I might fall into a fallacy here as I will say the timbre is not as good as the others, especially compared to Alpha, but they are all top of the line. The better word to describe it would be different, and this needs more testing.

You wouldn’t think I’d let you leave this first take on a warmluke note, would you? I left the cheesecake for the end – the dynamics. One of the first tracks I spinned was “The Audacity” by Polyphia (great album by the way), and my jaw dropped. I was listening to the U12T prio to this and I did not feel any huge difference between the dynamics of the former and Ripples. They are that good, as together with the mid-bass texture, they are the sparkle that comes down a new years’ eve. Yes, that good.

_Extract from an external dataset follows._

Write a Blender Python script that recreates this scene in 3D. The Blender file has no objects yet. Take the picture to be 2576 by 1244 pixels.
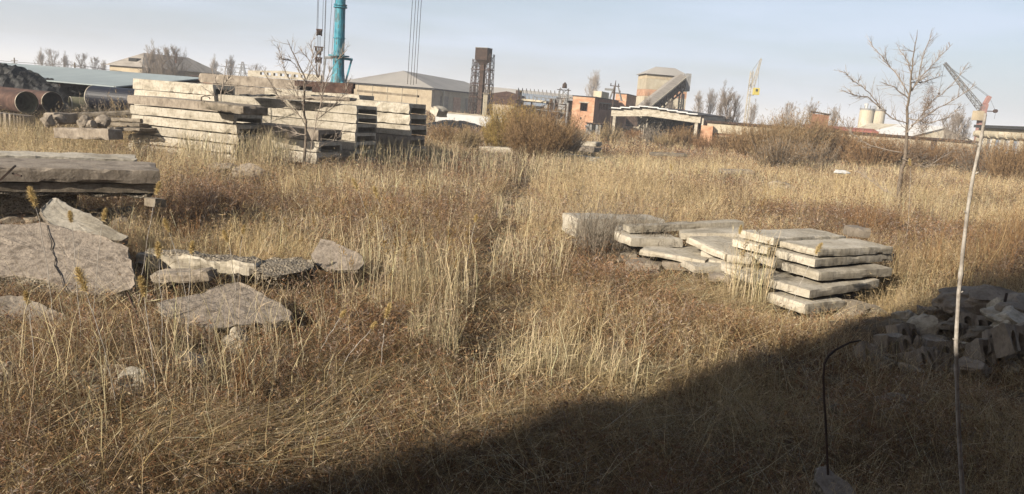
import bpy, math, random
import numpy as np
from mathutils import Vector, Matrix, noise
random.seed(7); rng = np.random.default_rng(7)
sc = bpy.context.scene
R = math.radians
# ---------------- camera
CH = 3.5; F = 1932.0; PITCH = R(10.55); ROLL = R(4.4)
CR = Matrix.Rotation(math.pi/2-PITCH, 3, 'X') @ Matrix.Rotation(ROLL, 3, 'Z')
cd = bpy.data.cameras.new('camera'); cam = bpy.data.objects.new('camera', cd)
sc.collection.objects.link(cam); sc.camera = cam
cam.matrix_world = Matrix.Translation((0, 0, CH)) @ CR.to_4x4()
cd.sensor_width = 36; cd.lens = 27; cd.clip_end = 20000; cd.clip_start = 0.05
# ---------------- light
SUN_EL = R(24); SAZ = Vector((.75, .66, 0)).normalized()      # SAZ: the way shadows fall
sdir = Vector((-SAZ.x*math.cos(SUN_EL), -SAZ.y*math.cos(SUN_EL), math.sin(SUN_EL)))
sl = bpy.data.lights.new('sun', 'SUN'); sl.energy = 5.0; sl.angle = R(.45); sl.color = (1, .90, .76)
so = bpy.data.objects.new('sun', sl); sc.collection.objects.link(so)
so.rotation_euler = sdir.to_track_quat('Z', 'Y').to_euler()
w = bpy.data.worlds.new('World'); sc.world = w; w.use_nodes = True
nt = w.node_tree; nt.nodes.clear(); N = nt.nodes.new; L = nt.links.new
out = N('ShaderNodeOutputWorld'); bg = N('ShaderNodeBackground'); sky = N('ShaderNodeTexSky')
sky.sky_type = 'NISHITA'; sky.sun_disc = False; sky.sun_elevation = SUN_EL
sky.sun_rotation = math.atan2(sdir.x, sdir.y); sky.dust_density = 2.5; sky.ozone_density = 1.5; sky.air_density = 1.0
tc = N('ShaderNodeTexCoord'); mp = N('ShaderNodeMapping'); mp.inputs['Scale'].default_value = (1, 1, 8)
mp.inputs['Rotation'].default_value = (R(4), 0, 0)
nz = N('ShaderNodeTexNoise'); nz.inputs['Scale'].default_value = 2.6; nz.inputs['Detail'].default_value = 7; nz.inputs['Roughness'].default_value = .52
rp = N('ShaderNodeValToRGB'); rp.color_ramp.elements[0].position = .42; rp.color_ramp.elements[1].position = .64
rp.color_ramp.elements[0].color = (.48, .48, .48, 1); rp.color_ramp.elements[1].color = (.84, .84, .84, 1)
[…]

Now that you’ve read my first impressions, I’d like to warn you that I tried to be careful with the choice of words and hype levels. I do think these might be Jim’s best earbud, despite me preferring Serratus over it or not. 

The Ripples is a true masterclass of love put into tuning, and a proof that the best pizza is homemade pizza – but that’s a story I will leave for the review.

I feel like a shiller by now, but hundreds of people have been getting his buds and they can all attestment to my takes, which is not usual in the audio world. Once again, and given the above, you know what two words come after this: highly recommended.

Provisory ranking: S or S+

One response to “TGXEAR Ripples – First Impressions”

  1. Did you complete your review?? I’m really confused between the serratus and ripples. Can’t decide between the two. I have cayin ru6 and btr5 as only sources. Soundstage is very important for me, but am sensitive to treble. So which one would be perfect for me?